Someone needs to explain to this ignorant Australian how New York could be in this situation. How can New York be in a situation where they feel they are better off letting go of more than 4.650 teachers? How is this possible? Is New York so content with their education system that they think they can make their cutbacks by ridding themselves of talented teachers? Isn’t there other areas of government waste they can focus on instead of this massive cull? That’s what this amounts to – a massive cull. Teachers as expendable livestock!
And what’s worse is they are bound by a law that requires that teachers hired last are the first ones to be laid off, regardless of their effectiveness.
“I’m sorry, you’re doing a brilliant job and have been a source of inspiration to your students, but because we only hired you recently, we have to let you go.”
Teacher morale has always been an oxymoron, but this would be doing so much damage to teachers, their families, students and schools. Take this case for example:
This is Stany Leblanc’s second year as a New York City teacher. It may also be his last.
When Mr. Leblanc’s sixth-grade students arrived in September for their first day of school in the South Bronx, they were on average two years behind in writing skills and more than a year behind in reading.
To inspire his poor, black and Hispanic charges to read, Mr. Leblanc has found books that are relevant to many of their lives. Students whose homes are too chaotic for studying find in his classroom a quiet place to work long before school in the mornings and well after the school day is done. He pushes students to write essays every week and groups them into teams named after colleges, so they remember every day what they are working toward.
Five months later, his sixth-graders are reading and writing at the sixth-grade level. “I’ve already caught them up and now I’m moving them beyond,” he said.
More than 4,650 teachers are expected to be laid off at the end of this school year, according to Mayor Michael Bloomberg‘s preliminary budget. State law requires that teachers hired last are the first ones to be laid off, regardless of their effectiveness.
That would make Mr. Leblanc, who began teaching in 2009 and earns $45,000 a year, vulnerable to being among the first to go among a citywide teaching corps of nearly 80,000.
His school is vulnerable, too. More than 200 new schools have been created in New York City in recent years to replace large, dysfunctional schools where too many children were failing. These new schools tend to have teachers with less experience.
The location of Mr. Leblanc’s school in a poor neighborhood is a factor as well. Schools in poor districts tend to have newer teachers, as teachers with greater seniority tend not to want to work there. The Department of Education has said low-income communities will be among the hardest hit by teacher layoffs, places where children can least afford to lose their teachers.

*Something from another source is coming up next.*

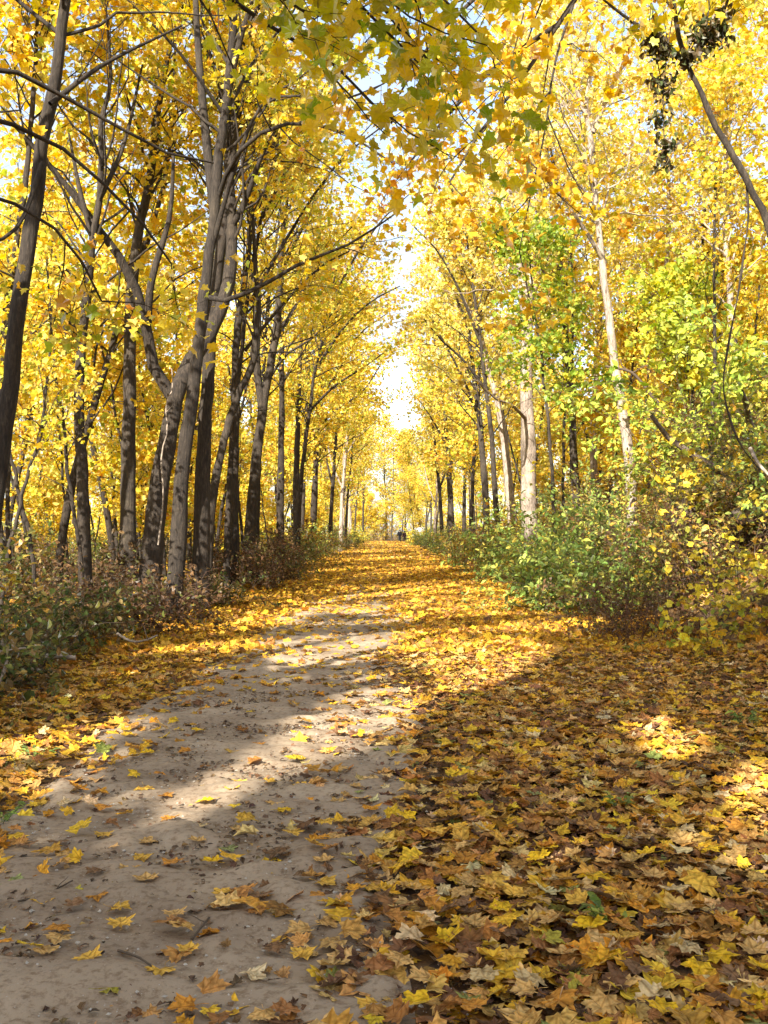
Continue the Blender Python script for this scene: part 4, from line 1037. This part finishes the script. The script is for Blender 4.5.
bush_thing('brown brush at the foot of the twin trunks', -4.1, 17.6, 507, 1.0, 0.66, PAL_BROWNBUSH, 'twig_red', group=GL, bare=.25, leaf=.078, nleaf=1680, nstem=45)
bush_thing('dry tan brush between the twin trunks and the brown mound', -4.0, 21.0, 508, 1.0, 0.59, PAL_LEFTBRUSH, group=GL, bare=.25, leaf=.078, nleaf=1560, nstem=45)
bush_thing('dense rounded brown brush mound by the trail below the pale leaning maple', -3.75, 27.2, 509, 1.35, 1.35, PAL_BROWNBUSH, 'twig_red', group=GL, bare=.1, leaf=.085, nleaf=4600, nstem=60)
bush_thing('grey brown brush just behind the rounded brown mound', -3.9, 32.5, 510, 1.4, 1.06, PAL_LEFTBRUSH, group=GL, bare=.25, leaf=.095, nleaf=2160, nstem=54)
bush_thing('brown thicket behind the brush row, left of the slim dark maple', -6.9, 15.5, 511, 1.3, 0.86, PAL_LEFTBRUSH, group=GL, bare=.25, leaf=.090, nleaf=1800, nstem=45)
bush_thing('brown thicket behind the brush row, below the straight thick maple', -5.9, 19.5, 512, 1.3, 0.79, PAL_BROWNBUSH, group=GL, bare=.25, leaf=.090, nleaf=1800, nstem=45)
GR = 'bushes along the right bank'
bush_thing('reddish bare bramble tangle at the foot of the right bank', 3.75, 14.8, 520, 1.0, 1.05, PAL_BROWNBUSH, 'twig_red', group=GR, bare=.45, nstem=60, nleaf=1600, leaf=.06, arch=.10)
bush_thing('yellow leaved bush at the right edge above the litter', 4.85, 13.6, 521, .9, 1.35, PAL_YELBUSH, group=GR, leaf=.085, nleaf=620, kind='maple_far', nstem=22)
bush_thing('small yellow seedling bush left of the right edge bush', 4.1, 12.6, 522, .45, .75, PAL_YELBUSH, group=GR, leaf=.085, nleaf=300, kind='maple_far', nstem=9)
bush_thing('green bush with light leaves behind the bramble tangle', 4.3, 17.5, 523, 1.1, 1.25, PAL_GREEN, group=GR, leaf=.11, nleaf=1700, nstem=30)
bush_thing('mixed rust and green thicket above the bramble tangle', 5.3, 16.2, 524, 1.2, 1.35, PAL_MIXBUSH, 'twig_red', group=GR, leaf=.075, nleaf=2600, nstem=36)
bush_thing('fresh green bush hanging out over the trail litter', 3.45, 19.2, 525, 1.0, 1.15, PAL_GREEN, group=GR, leaf=.115, nleaf=1700, nstem=30, arch=.08)
bush_thing('large fresh green bush midway along the bank', 3.9, 22.5, 526, 1.3, 1.6, PAL_GREEN, group=GR, leaf=.12, nleaf=2300, nstem=36, arch=.06)
bush_thing('yellow green bush in front of the dark pole tree', 4.9, 21.0, 527, 1.2, 1.8, PAL_GREEN, group=GR, leaf=.12, nleaf=1900, nstem=32)
bush_thing('green bush below the broad pale tree', 4.0, 26.5, 528, 1.4, 1.7, PAL_GREEN, group=GR, leaf=.13, nleaf=2200, nstem=36)
bush_thing('dark green bush just before the left leaning pale tree', 3.7, 31.0, 529, 1.2, 1.25, PAL_GREEN, group=GR, leaf=.10, nleaf=2800, nstem=30)
bush_thing('yellowish brush behind the dark green bush beside the trail', 4.2, 37.0, 530, 1.6, 1.5, PAL_MIXBUSH, group=GR, leaf=.11, nleaf=2800, nstem=30)
bush_thing('rust coloured undergrowth on the slope below the tall forked birch', 5.6, 19.4, 531, 1.3, 1.1, PAL_MIXBUSH, 'twig_red', group=GR, leaf=.075, nleaf=2600, nstem=36)
bush_thing('rust coloured undergrowth higher on the slope right of the birch', 7.0, 20.0, 532, 1.5, 1.2, PAL_MIXBUSH, 'twig_red', group=GR, leaf=.08, nleaf=2600, nstem=36, bare=.2)
bush_thing('grey creeper covered thicket on the slope at the right', 6.4, 17.6, 533, 1.2, 1.9, PAL_LEFTBRUSH, group=GR, leaf=.07, nleaf=2800, nstem=40, bare=.2)
bush_thing('feathery lime green sumac above the creeper thicket', 6.2, 19.5, 534, 1.5, 3.6, [((.40, .50, .07), 4), ((.62, .62, .08), 3), ((.26, .36, .06), 2)], group=GR, leaf=.14, nleaf=3600, nstem=16, stem_r=.014, name='sumac_bush', cat='bush')
bush_thing('dark green shrub on the slope at the right edge', 6.7, 15.6, 535, 1.0, 1.7, PAL_GREEN, group=GR, leaf=.08, nleaf=2400, nstem=28)
bush_thing('low dark brush at the right edge of the litter', 5.3, 11.2, 536, .8, .6, PAL_BROWNBUSH, 'twig_red', group=GR, leaf=.07, nleaf=1500, nstem=26)
bush_thing('dry brown brush along the slope behind the green bushes', 6.3, 25.5, 537, 1.6, 1.5, PAL_MIXBUSH, group=GR, leaf=.09, nleaf=2800, nstem=34)
bush_thing('tangled yellow undergrowth left of the broad pale tree base', 5.6, 34.0, 538, 1.6, 1.6, PAL_MIXBUSH, group=GR, leaf=.10, nleaf=2800, nstem=34)

for y in (40, 46, 52, 59, 66, 74, 83, 92, 102, 113, 125, 138, 150):
    for s in (-1, 1):
        k = int(rngw.choice(4, p=[.5, .1, .3, .1] if s < 0 else [.15, .3, .4, .15]))
        plant(BP, B_TONE, k, s * (3.9 + rngw.uniform(-.2, .7)) + (2.2 if y > 130 and s > 0 else 0), y + rngw.uniform(-2, 2), rngw.uniform(0, 6.28), rngw.uniform(.8, 1.15), 'shrub', 'brush lining the far trail')
for (x, y) in scatter(30, (-19, -5.6), (17, 60), 1.3, ypow=1.2):
    plant(BP, B_TONE, int(rngw.choice(4, p=[.45, .15, .2, .2])), x, y, rngw.uniform(0, 6.28), rngw.uniform(.7, 1.1), 'shrub', 'undergrowth of the left wood')
for (x, y) in scatter(34, (5.8, 20), (17, 60), 1.3, ypow=1.2):
    plant(BP, B_TONE, int(rngw.choice(4, p=[.2, .25, .35, .2])), x, y, rngw.uniform(0, 6.28), rngw.uniform(.7, 1.05), 'shrub', 'undergrowth of the right bank')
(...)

“It’s going to be devastating to the culture” of the school, said Mr. Leblanc’s boss, Patrick Awosogba, the principal and founder of Science & Technology Academy: A Mott Hall School. Dr. Awosogba carefully picked each of his 25 teachers, building a team of educators who work well together and often pitch in at each other’s classrooms to offer help and advice.
Am I misreading the situation? Is Mr. Bloomberg’s initiative necessary? Why is a profession with relative job security worldwide suffering from such insecurity in New York? How do you get a situation where 4,650 teachers required one year are no longer required the next?
Sounds like another case of treating teachers like livestock!